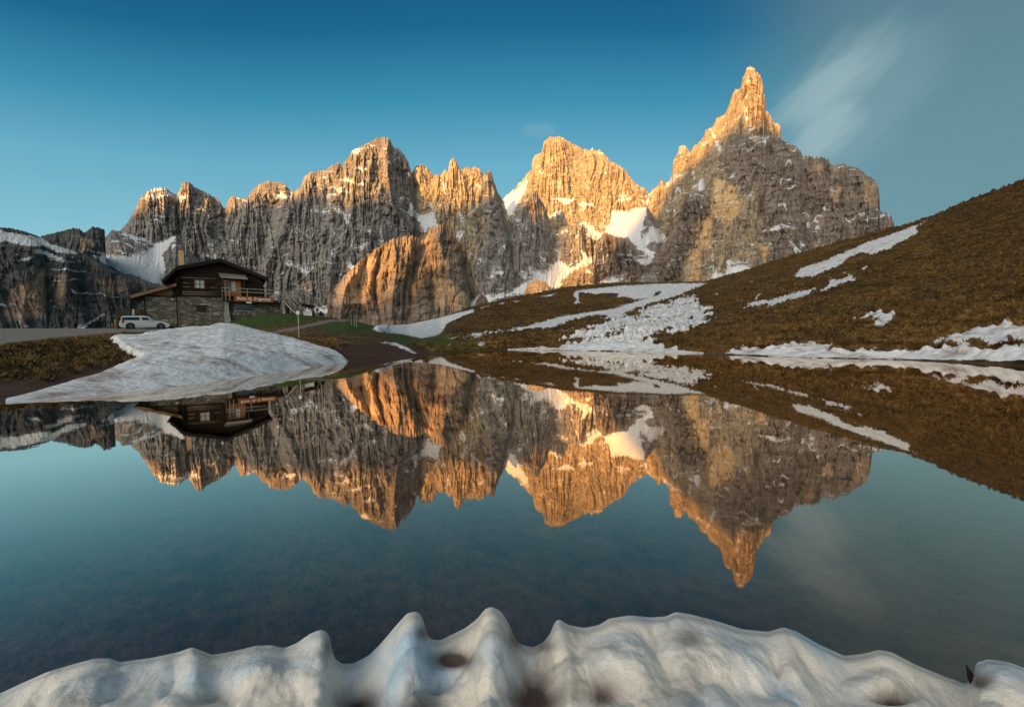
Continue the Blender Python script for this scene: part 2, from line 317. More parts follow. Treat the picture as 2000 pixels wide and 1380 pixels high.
# ---------------------------------------------------------------- mountains
def lerp(pts, x):
    p = np.array(pts, float); return np.interp(x, p[:, 0], p[:, 1])
MTN = {}
def mountain(name, ridge, base_py, R, k, mat, amp=1.0, seed=0, jag=1.6, ribs=(), step=1.7, vstep=1.9, tint=0.0, ledge=1.0, sig=(0, 5, 14, 34), back=260.0, ribw=60.0, snowk=1.0):
    x0, x1 = ridge[0][0], ridge[-1][0]
    px = np.arange(x0, x1 + step, step); py = lerp(ridge, px)
    py = py + jag * (fbm(px / 9.0, px * 0 + seed, 4, seed, 0.6)) + jag * 0.5 * np.sign(fbm(px / 4.0, px * 0 + 5, 2, seed + 3))
    az, te = azte(px, py)
    _, tb = azte(px, np.full_like(px, base_py))
    Rp = lerp(R, px) if isinstance(R, (list, tuple)) else np.full_like(px, float(R))
    pxm = Rp.mean() / F     # metres per photo pixel, roughly
    Rv = int(max(te - tb) * F / vstep) + 2
    v = np.linspace(0, 1, Rv)[:, None]
    TE = tb + (te - tb) * v; AZ = np.broadcast_to(az, TE.shape); R0 = np.broadcast_to(Rp, TE.shape)
    zr = CH + te * Rp
    lev = [gsmooth(zr, s / step * 1.7) for s in sig]
    dz = zr - (CH + TE * Rp)                       # drop below the crest, metres
    th = [0, 40 * pxm / 3, 130 * pxm / 3, 330 * pxm / 3]
    zs = np.zeros_like(TE)
    for i in range(len(sig)):
        if i == 0: w = 1 - sstep(th[0], th[1], dz)
        elif i == len(sig) - 1: w = sstep(th[i - 1], th[i], dz)
        else: w = sstep(th[i - 1], th[i], dz) * (1 - sstep(th[i], th[i + 1], dz))
        zs = zs + w * lev[i]
    zmin = np.maximum(zs - (CH + TE * Rp), 0)
    XL = AZ * Rp; ZL = CH + TE * Rp
    warp = 22 * fbm(XL / 170, ZL / 240, 2, seed + 50) + 0.12 * ZL * vnoise(XL / 220, XL * 0 + 2.5, seed + 52); wz = 50 * fbm(XL / 90, ZL / 240, 2, seed + 51)
    a = XL + warp; b = ZL + wz
    rel = 26 * (ridged(a / (ribw * 1.4), b / 400, 3, seed + 1) - 0.6)
    rel += 11 * (ridged((a + 20) / (ribw * 0.42), b / 200, 3, seed + 2) - 0.6)
    rel += 6 * fbm(XL / 48, ZL / 50, 3, seed + 5)
    q_ = rel + 16 * vnoise(a / 24, b / 110, seed + 8)
    rel = 0.45 * rel + 0.55 * (np.floor(q_ / 13) + sstep(0.55, 1.0, (q_ / 13) % 1)) * 13
    rel += 4.0 * fbm(a / 7, b / 15, 3, seed + 4, .65)
    for (cs, cv, ca, cw) in ((60, 260, 16, .05), (26, 120, 9, .06), (12, 50, 4, .09)):
        rel -= ca * np.exp(-np.abs(vnoise(a / cs, b / cv, seed + int(cs))) / cw)
    b2 = ZL + 26 * fbm(XL / 110, ZL / 90, 3, seed + 70); rel += (6.5 * (1 - ((b2 / 31) % 1)) * sstep(0.0, 0.14, (b2 / 31) % 1)) * (0.5 + 0.9 * np.clip(0.5 + vnoise(XL / 90, ZL / 60, seed + 71), 0, 1))
    # ledges: a bench every so often
    ph = (b + 0.15 * a) / 47.0; rel += 7 * (np.abs((ph % 1) - 0.5) * 2)
    rel = rel * 0.88
    msk = np.clip(vnoise(XL / 150, ZL / 110, seed + 80) * 3 - 0.55, 0, 1); msk2 = np.clip(vnoise(XL / 130, ZL / 60, seed + 81) * 3 - 0.35, 0, 1)
    gs = np.exp(-np.abs(vnoise(a / 60, b / 260, seed + 60)) / .045) * msk; ls = (np.abs(((b2 / 31) % 1) - 0.07) < 0.09) * msk2
    auto = np.where((gs > .45) | (ls > .5), 0.22, -9.0) * ledge + (ledge <= 0) * -9
    PX, PY = np.broadcast_to(px, TE.shape), None
    xx, yy = R0 * np.sin(AZ), R0 * np.cos(AZ); PX, PY = proj(xx, yy, CH + TE * R0)
    for (pts, A, w) in ribs:
        d = np.full(TE.shape, 1e9)
        for i in range(len(pts) - 1):
            ax, ay = pts[i]; bx, by = pts[i + 1]; ex, ey = bx - ax, by - ay
            t = np.clip(((PX - ax) * ex + (PY - ay) * ey) / (ex * ex + ey * ey), 0, 1)
            d = np.minimum(d, np.hypot(PX - ax - t * ex, PY - ay - t * ey))
        rel = rel + A * np.exp(-d / w)
    msn = samp(MSF, PX, PY)
    rel = rel * np.where(msn > 2, 0.35, 1.0) if True else rel
    ramp = sstep(0, 25 * pxm / 3 * 2, dz)
    rr = (Rp - k * (zs - CH)) / (1 - k * TE)
    rr = np.minimum(rr, Rp)
    rr = rr - amp * rel * (0.12 + 0.88 * ramp) * (pxm / 3.2)
    # back of the mountain
    BT = [0.985, 0.9, 0.6, 0.0]; BR = [25.0, 80.0, back, back * 1.6]
    TEb = np.array([(tb + (te - tb) * t) for t in BT]); RB = np.array([Rp + r for r in BR])
    zb = CH + TEb * Rp; TEf = (zb - CH) / RB
    A_ = np.vstack([AZ, np.broadcast_to(az, TEb.shape)]); Rr = np.vstack([rr, RB]); T_ = np.vstack([TE, TEf])
    X = Rr * np.sin(A_); Y = Rr * np.cos(A_); Z = CH + Rr * T_
    Z[0, :] = -150; Z[-1, :] = -150
    PX, PY = proj(X, Y, Z)
    auto = np.vstack([auto, np.full(TEb.shape, -9.0)])
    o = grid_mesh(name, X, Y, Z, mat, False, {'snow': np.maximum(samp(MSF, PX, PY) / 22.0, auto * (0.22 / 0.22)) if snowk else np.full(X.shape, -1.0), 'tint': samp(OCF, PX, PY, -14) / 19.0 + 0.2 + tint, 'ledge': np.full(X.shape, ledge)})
    tag(o, kind='structure'); MTN[name] = o
    return o
rg_left_main = [(232,452),(238,447),(251,432),(264,409),(274,386),(287,376),(297,368),(317,366),(330,370),(333,375),(343,380),(350,376),(355,360),(360,354),(370,356),(380,365),(393,371),(406,378),(416,383),(424,386),(429,393),(436,404),(442,408),(444,393),(452,383),(462,386),(475,388),(485,383),(495,370),(508,358),(525,354),(545,355),(558,361),(568,371),(577,374),(586,365),(595,344),(606,336),(638,333),(643,324),(653,323),(659,316),(666,323),(670,327),(670,318),(676,310),(683,305),(688,294),(699,288),(722,278),(734,270),(748,268),(760,270),(766,281),(767,286),(777,289),(789,301),(798,318),(802,330),(806,345),(812,400),(830,445),(850,500),(870,560),(890,600)]
rg_pinn = [(780,440),(790,400),(800,345),(806,334),(809,327),(818,323),(830,324),(838,331),(845,341),(856,341),(859,347),(866,334),(870,331),(875,339),(877,324),(880,312),(885,308),(892,315),(896,327),(902,331),(911,325),(919,330),(927,325),(937,330),(944,340),(952,352),(962,372),(977,383),(982,389),(992,420),(1010,470)]
rg_spire = [(868,470),(880,452),(900,440),(915,420),(928,390),(938,360),(945,340),(950,334),(955,333),(960,337),(963,350),(969,367),(978,390),(988,418),(994,440),(1001,425),(1018,402),(1030,379),(1042,369),(1050,379),(1059,391),(1068,417),(1076,437),(1088,450),(1100,443),(1116,438),(1129,431),(1142,440),(1155,452),(1170,470),(1185,500),(1200,540)]
rg_vez = [(960,410),(975,396),(984,388),(992,379),(1007,367),(1018,353),(1030,340),(1039,330),(1040,310),(1047,302),(1058,299),(1062,278),(1068,272),(1076,267),(1094,267),(1105,273),(1120,282),(1134,288),(1149,294),(1156,290),(1166,295),(1172,292),(1181,302),(1192,314),(1210,324),(1221,331),(1227,341),(1239,356),(1253,366),(1262,370),(1266,378),(1272,374),(1279,366),(1290,380),(1310,420)]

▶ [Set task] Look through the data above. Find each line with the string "name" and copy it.

▶ [Result of the exercise]
def mountain(name, ridge, base_py, R, k, mat, amp=1.0, seed=0, jag=1.6, ribs=(), step=1.7, vstep=1.9, tint=0.0, ledge=1.0, sig=(0, 5, 14, 34), back=260.0, ribw=60.0, snowk=1.0):
    o = grid_mesh(name, X, Y, Z, mat, False, {'snow': np.maximum(samp(MSF, PX, PY) / 22.0, auto * (0.22 / 0.22)) if snowk else np.full(X.shape, -1.0), 'tint': samp(OCF, PX, PY, -14) / 19.0 + 0.2 + tint, 'ledge': np.full(X.shape, ledge)})
    tag(o, kind='structure'); MTN[name] = o